L’année suivante, il est donc engagé par la station, dont il chasse l’ambiance feutrée et bien trop polie dans une émission très rythmée de deux heures: désormais, à partir de 19h, la BBC troque son costume trop serré pour un baggy, un t-shirt délavé et beaucoup de jingles, dont le fameux « the hottest record in the world right now« . Il remporte progressivement l’adhésion des auditeurs et de la profession en décrochant quatre fois de suite le NME Awards de la meilleure émission de radio entre 2004 et 2008.
En une décennie, il est devenu le DJ – au sens de Disc Jockey, celui qui passe des disques – le plus célèbre et le plus puissant de Grande-Bretagne. Et ce sans passer par la case tabloïd : de lui on ne sait presque rien, excepté qu’il est marié depuis 13 ans et qu’il est père de deux enfants.
Oreilles à tubes
A la BBC, il apporte l’attitude du cool, mais aussi de nouveaux sons plus urbains et électro. A vrai dire, il en vient : au début des années 1990 dans son Auckland natal, il rappe avec son groupe Urban Disturbance. Plus tard, il écrit pour le groupe néo-zélandais Breaks Co-Op. Troisième casquette, celle de producteur : c’est lui qui est derrière l’album In The Lonely Hour Tour de Sam Smith qui a remporté une avalanche de Grammy il y a quelques semaines. Ce background fait que ses interviews sont moins celles d’un journaliste que d’un passionné : spontané, il ne prépare pas ses questions et discute plutôt qu’il n’interviewe, instaurant ainsi la confiance qui pousse les artistes à se livrer (les larmes de Kanye récemment). Une complicité qui lui a permis de rafler tous les titres et interviews exclusifs, depuis Florence and the Machine, Panda Bear ou Passion Pit ces derniers mois.

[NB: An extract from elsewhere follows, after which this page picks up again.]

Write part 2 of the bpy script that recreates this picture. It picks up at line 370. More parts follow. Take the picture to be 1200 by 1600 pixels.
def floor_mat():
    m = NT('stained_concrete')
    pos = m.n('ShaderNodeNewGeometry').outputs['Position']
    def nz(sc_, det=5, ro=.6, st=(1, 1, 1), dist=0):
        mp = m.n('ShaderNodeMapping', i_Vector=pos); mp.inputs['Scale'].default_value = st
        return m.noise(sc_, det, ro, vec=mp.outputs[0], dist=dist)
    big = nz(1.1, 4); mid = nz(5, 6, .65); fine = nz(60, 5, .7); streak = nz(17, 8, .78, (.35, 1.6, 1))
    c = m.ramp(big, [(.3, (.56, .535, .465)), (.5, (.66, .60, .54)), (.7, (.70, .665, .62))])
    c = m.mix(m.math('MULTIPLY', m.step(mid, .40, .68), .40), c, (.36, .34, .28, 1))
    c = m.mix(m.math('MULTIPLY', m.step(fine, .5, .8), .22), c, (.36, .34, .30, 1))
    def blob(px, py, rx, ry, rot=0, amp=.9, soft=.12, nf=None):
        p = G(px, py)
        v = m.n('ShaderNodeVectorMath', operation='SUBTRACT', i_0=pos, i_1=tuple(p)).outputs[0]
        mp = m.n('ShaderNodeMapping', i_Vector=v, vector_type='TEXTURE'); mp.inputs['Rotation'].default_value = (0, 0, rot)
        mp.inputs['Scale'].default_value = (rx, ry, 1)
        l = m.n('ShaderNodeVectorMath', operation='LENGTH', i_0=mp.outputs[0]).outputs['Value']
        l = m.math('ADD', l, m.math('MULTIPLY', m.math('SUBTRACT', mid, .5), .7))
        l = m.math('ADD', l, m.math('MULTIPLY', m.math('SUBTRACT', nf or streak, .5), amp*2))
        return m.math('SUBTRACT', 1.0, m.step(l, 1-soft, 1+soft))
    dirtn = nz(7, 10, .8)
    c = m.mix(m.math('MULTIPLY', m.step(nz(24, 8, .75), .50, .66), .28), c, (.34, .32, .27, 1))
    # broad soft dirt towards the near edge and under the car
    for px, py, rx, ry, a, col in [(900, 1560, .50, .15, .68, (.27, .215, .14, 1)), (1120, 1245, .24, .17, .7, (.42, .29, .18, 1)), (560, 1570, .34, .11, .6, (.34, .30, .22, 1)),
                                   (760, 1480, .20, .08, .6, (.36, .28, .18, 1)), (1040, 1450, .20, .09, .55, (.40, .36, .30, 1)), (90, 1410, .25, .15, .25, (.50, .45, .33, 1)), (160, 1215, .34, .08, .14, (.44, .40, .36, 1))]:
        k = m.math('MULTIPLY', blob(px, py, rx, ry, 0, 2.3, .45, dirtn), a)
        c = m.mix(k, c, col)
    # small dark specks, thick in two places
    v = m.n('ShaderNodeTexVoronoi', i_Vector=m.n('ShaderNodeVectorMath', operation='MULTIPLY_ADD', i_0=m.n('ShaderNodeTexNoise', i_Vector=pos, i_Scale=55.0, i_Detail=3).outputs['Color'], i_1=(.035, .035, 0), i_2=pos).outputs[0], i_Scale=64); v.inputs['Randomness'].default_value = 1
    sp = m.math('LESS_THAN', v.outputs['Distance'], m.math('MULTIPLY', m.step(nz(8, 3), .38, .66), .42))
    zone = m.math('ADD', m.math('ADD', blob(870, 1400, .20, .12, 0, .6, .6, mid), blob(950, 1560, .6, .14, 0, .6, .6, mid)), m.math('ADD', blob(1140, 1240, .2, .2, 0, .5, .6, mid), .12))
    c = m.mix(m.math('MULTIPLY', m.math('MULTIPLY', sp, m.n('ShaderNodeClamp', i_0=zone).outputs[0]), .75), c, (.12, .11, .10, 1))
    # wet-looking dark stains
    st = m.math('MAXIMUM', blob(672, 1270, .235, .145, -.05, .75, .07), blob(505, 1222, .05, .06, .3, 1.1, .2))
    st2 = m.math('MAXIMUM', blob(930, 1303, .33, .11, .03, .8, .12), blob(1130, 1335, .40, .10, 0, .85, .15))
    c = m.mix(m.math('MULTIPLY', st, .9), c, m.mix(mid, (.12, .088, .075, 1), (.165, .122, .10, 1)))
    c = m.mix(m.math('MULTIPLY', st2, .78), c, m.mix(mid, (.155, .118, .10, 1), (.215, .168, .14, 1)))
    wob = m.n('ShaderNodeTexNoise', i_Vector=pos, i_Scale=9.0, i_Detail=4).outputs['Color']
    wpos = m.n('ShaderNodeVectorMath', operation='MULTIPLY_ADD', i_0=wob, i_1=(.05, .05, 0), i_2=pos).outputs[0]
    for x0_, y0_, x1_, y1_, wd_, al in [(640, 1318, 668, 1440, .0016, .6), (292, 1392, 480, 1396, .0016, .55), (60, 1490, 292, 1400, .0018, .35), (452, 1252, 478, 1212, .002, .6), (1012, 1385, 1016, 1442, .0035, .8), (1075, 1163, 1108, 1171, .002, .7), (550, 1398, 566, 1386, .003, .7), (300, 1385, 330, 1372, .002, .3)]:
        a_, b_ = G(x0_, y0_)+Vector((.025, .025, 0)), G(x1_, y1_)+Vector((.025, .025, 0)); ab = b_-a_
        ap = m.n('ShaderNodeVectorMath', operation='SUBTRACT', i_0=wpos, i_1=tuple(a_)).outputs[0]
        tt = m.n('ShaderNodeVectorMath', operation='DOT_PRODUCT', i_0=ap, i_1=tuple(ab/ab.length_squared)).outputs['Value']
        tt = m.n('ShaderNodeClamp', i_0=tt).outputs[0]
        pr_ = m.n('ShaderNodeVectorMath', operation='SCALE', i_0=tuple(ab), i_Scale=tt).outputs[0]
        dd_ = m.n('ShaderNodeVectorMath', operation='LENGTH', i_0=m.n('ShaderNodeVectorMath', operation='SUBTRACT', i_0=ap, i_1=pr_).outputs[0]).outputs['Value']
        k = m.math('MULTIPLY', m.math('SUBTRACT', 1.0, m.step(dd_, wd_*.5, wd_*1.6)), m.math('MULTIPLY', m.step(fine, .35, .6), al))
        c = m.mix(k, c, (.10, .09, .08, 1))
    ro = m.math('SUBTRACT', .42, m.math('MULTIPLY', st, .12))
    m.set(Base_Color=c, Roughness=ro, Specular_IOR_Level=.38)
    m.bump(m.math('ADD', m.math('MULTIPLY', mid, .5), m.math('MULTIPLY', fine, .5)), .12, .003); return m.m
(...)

Tout le monde a défilé devant son micro, et beaucoup ont commencé dans son studio. Boulimique de musique, c’est le genre de personne à découvrir un titre obscur sur Soundcloud et le défendre le soir même dans son émission sur la troisième radio la plus écoutée du pays: en 2010, il décide de passer Spanish Sahara des Foals deux fois de suite (soit 15 minutes d’émission).
C’est lui qui a cru dans les Arctic Monkeys, Bloc Party et The Killers avant tout le monde, et plus récemment Chvrches, Royal Blood et Jake Bugg. Son éclectisme lui vaut d’ailleurs des reproches sur sa sincérité, comme s’il était suspect d’être aussi enthousiaste devant un titre de Keaton Henson puis de Skrillex. Ce n’est pas tout, en plus de découvrir des talents, il les protège parfois : en 2006, lors de la remise des prix du NME, il a sauvé la vie de Ryan Jarman des Cribs qui s’était blessé puis évanoui. De quoi préparer sûrement sa légende.
http://www.youtube.com/watch?v=wsYUkmVVfYs
Cap sur les Etats Unis
Avec une célébrité mondiale et un capital sympathie similaire à celle d’un Jimmy Fallon, Zane Lowe a pourtant annoncé qu’une sirène au nom d’Apple l’avait charmée et que BBC est lui, c’était fini (c’est Annie Mac qui le remplacera). Son rôle n’a pas encore été dévoilé, mais on imagine que ce sera un poste de directeur artistique à la tête du nouveau service de streaming, Beats Music. L’entreprise à la pomme a acheté l’entreprise 3 milliards de dollars en mai dernier. Un service qui devra compléter iTunes, à la traîne depuis l’arrivée des géants de la musique en ligne comme Spotify.
Zane Lowe y aura deux rôles : d’abord se servir de son carnet d’adresse en négociant des exclusivité (interviews ou album) et exercer son rôle de filtre, de « Super Curator » à l’échelle du monde. En 2012, il disait à l’Independant :
« Pour moi, quand tout est accessible, que l’information est disponible en un claquement de doigt, et que tu es saturé, alors tu as besoin d’un filtre, tu veux quelque chose qui facilite le tri. »
Il ne savait pas alors à quel point il avait raison : c’est exactement ce pourquoi Apple l’a délogé de son cocon londonien.